There are a number of areas of law that you may choose to specialise in, in addition to working your way up the ranks of seniority that exist in the legal profession. 

Barrister

A barrister provides legal counsel to their clients and advises on legal matters. Barristers, along with a team of solicitors, prepare documents and arguments for a court of law in defence of the position of their clients. Barristers will also engage in legal negotiations with the prosecution on behalf of their clients.

Judge

A judge is the presiding official over court and tribunal matters. Judges preside over both criminal and civil hearings. They ensure that court proceedings are conducted in a manner that is equal to both parties. Judges make decisions on the hearings based on the evidence presented in accordance with Australian law.

Law Clerk

Law clerks are responsible for performing a number of administrative and minor duties, carried out under the supervision of barristers and solicitors. Law clerks are responsible for providing assistance to their employers across a wide array of matters. Law clerks will aid more senior lawyers in case management.

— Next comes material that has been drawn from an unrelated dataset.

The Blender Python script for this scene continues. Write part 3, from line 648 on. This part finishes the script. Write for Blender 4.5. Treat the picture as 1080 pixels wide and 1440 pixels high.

Study pathways for lawyers

There are a number of study pathways available to prospective lawyers. In accordance with your intended specialisation, you can tailor your study options to suit your needs. 

Getting Started

Become acquainted with the principles and applications of the law in Australia.

Skill Building

Work towards your career goals with targeted study in law

Professional Development

Gain practical training in legal skills to further your future career in law

Industry Recognition

In order to become a lawyer you must complete a university degree in law. In addition, you must obtain a Local Practicing Certificate in your state and be admitted to the legal profession by the Supreme Court in order to work as a lawyer in Australia.

Getting a job after graduation

Put your training to good use and get the best professional head start in your law career. Emphasise your personal strengths and achievements in your resume and target your cover letter to the job description listed.

Job Prospects and Salaries

Over the next five years there is anticipated to be very strong growth in employment for solicitors, whilst future barristers can expect moderate growth over the same period.